Assertion (A): The electrostatic force increases with a decrease the distance between the charges.
Reason (R): The electrostatic force of attraction or repulsion between any two stationary point charges is inversely proportional to the square of the distance between them.

Answer 1

Assertion (A): The electrostatic force increases with a decrease the distance between the charges.

Reason (R): The electrostatic force of attraction or repulsion between any two stationary point charges is inversely proportional to the square of the distance between them.

Both (A) and (R) are true and Reason is the correct explanation of Assertion.

But why?

• The general expression for electrostatic force between two charges is given as follows:

$\boxed{F = \dfrac{q_{1}q_{2}}{4\pi \epsilon_{0} {d}^{2} } }$

• q represents the charges, 'd' represents separation distance.

• So, the distance between the charges is decreased, the value of denominator decreases and the value of F increases. Hence (A) is true.

• Also, $F\propto \dfrac{1}{d^{2}}$. So, (R) is also true and explains (A).

Hope It Helps.

Answer 2

Given : Assertion(A) is The electrostatic force increases with a decrease the distance between the charges.

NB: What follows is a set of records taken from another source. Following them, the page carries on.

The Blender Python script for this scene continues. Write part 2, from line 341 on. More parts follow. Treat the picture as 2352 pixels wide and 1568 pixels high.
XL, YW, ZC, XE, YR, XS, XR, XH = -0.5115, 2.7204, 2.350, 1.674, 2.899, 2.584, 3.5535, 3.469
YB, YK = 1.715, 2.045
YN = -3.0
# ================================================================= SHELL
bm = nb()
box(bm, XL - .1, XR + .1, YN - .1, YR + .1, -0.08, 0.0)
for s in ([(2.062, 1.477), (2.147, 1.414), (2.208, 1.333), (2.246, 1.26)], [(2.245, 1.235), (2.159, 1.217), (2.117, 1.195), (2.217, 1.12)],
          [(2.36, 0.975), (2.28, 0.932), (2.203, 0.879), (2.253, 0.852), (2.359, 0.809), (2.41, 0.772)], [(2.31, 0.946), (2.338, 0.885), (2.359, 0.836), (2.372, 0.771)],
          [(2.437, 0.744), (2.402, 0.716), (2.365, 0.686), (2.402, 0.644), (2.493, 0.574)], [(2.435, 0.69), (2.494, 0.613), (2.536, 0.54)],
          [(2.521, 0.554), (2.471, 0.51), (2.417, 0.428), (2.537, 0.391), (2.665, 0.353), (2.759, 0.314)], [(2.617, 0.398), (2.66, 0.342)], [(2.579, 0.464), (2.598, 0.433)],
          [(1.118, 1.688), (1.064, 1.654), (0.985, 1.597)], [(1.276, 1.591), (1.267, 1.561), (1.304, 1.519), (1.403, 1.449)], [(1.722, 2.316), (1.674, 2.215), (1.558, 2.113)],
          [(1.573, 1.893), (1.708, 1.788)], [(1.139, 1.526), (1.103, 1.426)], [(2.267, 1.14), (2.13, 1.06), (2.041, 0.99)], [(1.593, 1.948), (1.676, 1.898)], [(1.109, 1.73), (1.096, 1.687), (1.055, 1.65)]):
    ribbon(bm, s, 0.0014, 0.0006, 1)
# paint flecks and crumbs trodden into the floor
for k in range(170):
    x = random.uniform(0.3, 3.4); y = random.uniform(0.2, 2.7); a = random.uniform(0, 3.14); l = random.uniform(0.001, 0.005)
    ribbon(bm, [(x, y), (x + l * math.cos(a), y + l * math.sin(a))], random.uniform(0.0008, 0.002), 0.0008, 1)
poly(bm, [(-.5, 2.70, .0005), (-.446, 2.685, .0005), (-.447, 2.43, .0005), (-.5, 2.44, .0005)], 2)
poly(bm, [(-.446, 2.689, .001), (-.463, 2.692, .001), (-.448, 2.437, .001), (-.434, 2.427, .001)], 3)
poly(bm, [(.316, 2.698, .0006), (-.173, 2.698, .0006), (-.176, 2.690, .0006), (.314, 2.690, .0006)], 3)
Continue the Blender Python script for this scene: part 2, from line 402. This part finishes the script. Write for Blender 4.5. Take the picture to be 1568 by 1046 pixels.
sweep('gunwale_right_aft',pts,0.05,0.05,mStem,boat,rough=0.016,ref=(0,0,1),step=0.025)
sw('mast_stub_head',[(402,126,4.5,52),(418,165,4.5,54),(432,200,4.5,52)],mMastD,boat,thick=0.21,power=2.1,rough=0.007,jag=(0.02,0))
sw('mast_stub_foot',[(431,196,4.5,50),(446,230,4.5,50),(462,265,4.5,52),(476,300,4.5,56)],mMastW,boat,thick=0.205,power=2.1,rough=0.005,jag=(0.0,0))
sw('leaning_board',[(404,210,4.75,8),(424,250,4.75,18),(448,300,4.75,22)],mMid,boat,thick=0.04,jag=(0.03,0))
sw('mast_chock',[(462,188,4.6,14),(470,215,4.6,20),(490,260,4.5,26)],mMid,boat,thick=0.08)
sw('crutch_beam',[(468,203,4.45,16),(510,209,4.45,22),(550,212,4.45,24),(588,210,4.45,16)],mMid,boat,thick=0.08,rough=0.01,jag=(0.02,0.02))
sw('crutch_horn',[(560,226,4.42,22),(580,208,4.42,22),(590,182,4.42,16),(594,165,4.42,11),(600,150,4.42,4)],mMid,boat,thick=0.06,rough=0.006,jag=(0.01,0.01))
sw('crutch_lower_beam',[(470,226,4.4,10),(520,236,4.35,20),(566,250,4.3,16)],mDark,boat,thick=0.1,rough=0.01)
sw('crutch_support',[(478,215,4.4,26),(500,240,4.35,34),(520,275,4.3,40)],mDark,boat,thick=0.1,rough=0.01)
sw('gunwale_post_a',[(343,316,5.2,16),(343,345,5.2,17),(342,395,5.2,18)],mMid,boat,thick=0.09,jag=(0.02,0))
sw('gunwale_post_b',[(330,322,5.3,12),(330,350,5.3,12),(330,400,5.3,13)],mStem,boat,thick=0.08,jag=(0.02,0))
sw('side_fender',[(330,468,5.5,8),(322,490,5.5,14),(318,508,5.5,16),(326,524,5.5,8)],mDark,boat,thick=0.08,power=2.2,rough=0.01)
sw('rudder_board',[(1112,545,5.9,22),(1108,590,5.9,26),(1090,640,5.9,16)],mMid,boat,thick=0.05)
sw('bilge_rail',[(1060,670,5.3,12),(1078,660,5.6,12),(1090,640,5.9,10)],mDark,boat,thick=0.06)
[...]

And Reason (R) is given as  The electrostatic force of attraction or repulsion between any two stationary point charges is inversely proportional to the square of the distance between them.

We know that as per law the general expression for electrostatic force between two charges is given as follows:

$F=\frac{q_{1} q_{2}}{4 \pi \epsilon_{0} d^{2}}$

Where F is a electrostatic force ,q represent the charge ,and 'd' represents the distance .

From the formula of force it is clear that Force F is inversely proportional to the distance .

$F \propto \frac{1}{d^{2}}$.

thus, the distance between the charges is decreased, the value of denominator decreases and the value of F increases. Hence (A) is true.